この世界が消えたあとの 科学文明のつくりかた『この世界が消えたあとの科学文明のつくりかた』を読んだ。

本性には、世界が滅亡した後、生き延びて科学文明を再構築するために必要な知識について書かれている。世界滅亡のシナリオは、人口は激減したけれど各種の資源は使える事態を想定している。つまり「19XX年、世界は核の炎に包まれた!」というヒャッハーな世紀末は想定していない。

思いの他に原始的といわないまでも近代化以前の人力や牛馬の力に頼った――だからこそ現在では失われがちな――知識に紙幅が割かれている。映画『バトルシップ』でとうの昔に引退した戦艦ミズーリを、老兵が動かすシーンを連想した。電力網が失われても生き延びようと思うと、今この時も享受しているインターネットはもちろん、電力を消費する道具が軒並み使えなくなる事態が想定されるからだ。

印象的だったのは、都市を出た方が生存確率が上がると言っているところ。滅亡直後であればしばらくは残された物資に頼って生きていけるかもしれないけれど、それが尽きると生産手段がないため持続可能性に欠けるというようなことが書かれていた。

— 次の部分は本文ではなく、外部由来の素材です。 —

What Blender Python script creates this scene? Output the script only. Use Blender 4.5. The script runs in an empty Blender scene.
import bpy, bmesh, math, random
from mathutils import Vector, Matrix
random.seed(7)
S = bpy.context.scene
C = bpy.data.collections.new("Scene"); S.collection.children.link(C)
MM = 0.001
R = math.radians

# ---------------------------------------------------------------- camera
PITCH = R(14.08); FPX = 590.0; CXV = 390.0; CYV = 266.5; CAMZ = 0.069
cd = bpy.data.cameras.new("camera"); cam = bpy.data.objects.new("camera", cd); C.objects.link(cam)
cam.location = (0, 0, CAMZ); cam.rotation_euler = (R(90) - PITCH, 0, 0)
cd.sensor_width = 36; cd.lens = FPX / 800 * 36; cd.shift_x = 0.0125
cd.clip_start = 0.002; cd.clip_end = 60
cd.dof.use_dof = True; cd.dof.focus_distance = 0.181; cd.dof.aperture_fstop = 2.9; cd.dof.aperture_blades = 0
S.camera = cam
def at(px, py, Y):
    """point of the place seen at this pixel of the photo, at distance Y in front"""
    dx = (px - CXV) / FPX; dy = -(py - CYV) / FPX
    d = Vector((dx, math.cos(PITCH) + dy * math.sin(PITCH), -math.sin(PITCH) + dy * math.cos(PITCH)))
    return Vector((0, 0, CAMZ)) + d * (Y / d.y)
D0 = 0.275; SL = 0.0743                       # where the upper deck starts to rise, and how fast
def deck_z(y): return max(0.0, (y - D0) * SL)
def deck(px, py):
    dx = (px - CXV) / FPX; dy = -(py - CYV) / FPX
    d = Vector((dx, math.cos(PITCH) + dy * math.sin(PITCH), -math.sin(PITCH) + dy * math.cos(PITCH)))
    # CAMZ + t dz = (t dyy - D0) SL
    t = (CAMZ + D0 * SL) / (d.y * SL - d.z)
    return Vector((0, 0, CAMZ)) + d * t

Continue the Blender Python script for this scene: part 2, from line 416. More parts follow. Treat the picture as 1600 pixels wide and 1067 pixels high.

都市に人が集まる一方で都市それ事態には人を生かす機能を欠いているということだ。この問題って日本でより顕著なんじゃないだろうか。確か、東京の都市圏の人口密度は世界有数だったはず。

本書では触れられていなかったけれど、都市を出るのはいいけれど出た先のコミュニティとの軋轢とか社会的な問題が面倒そうだなぁ。「面倒」で片付けていいのかという疑問も湧くけれど、生存本能が強くない自覚があり、生きるのが大変になったらへこたれてしまいそう。生きていく自信が皆無(というネガティブな自信に満ちあふれている)。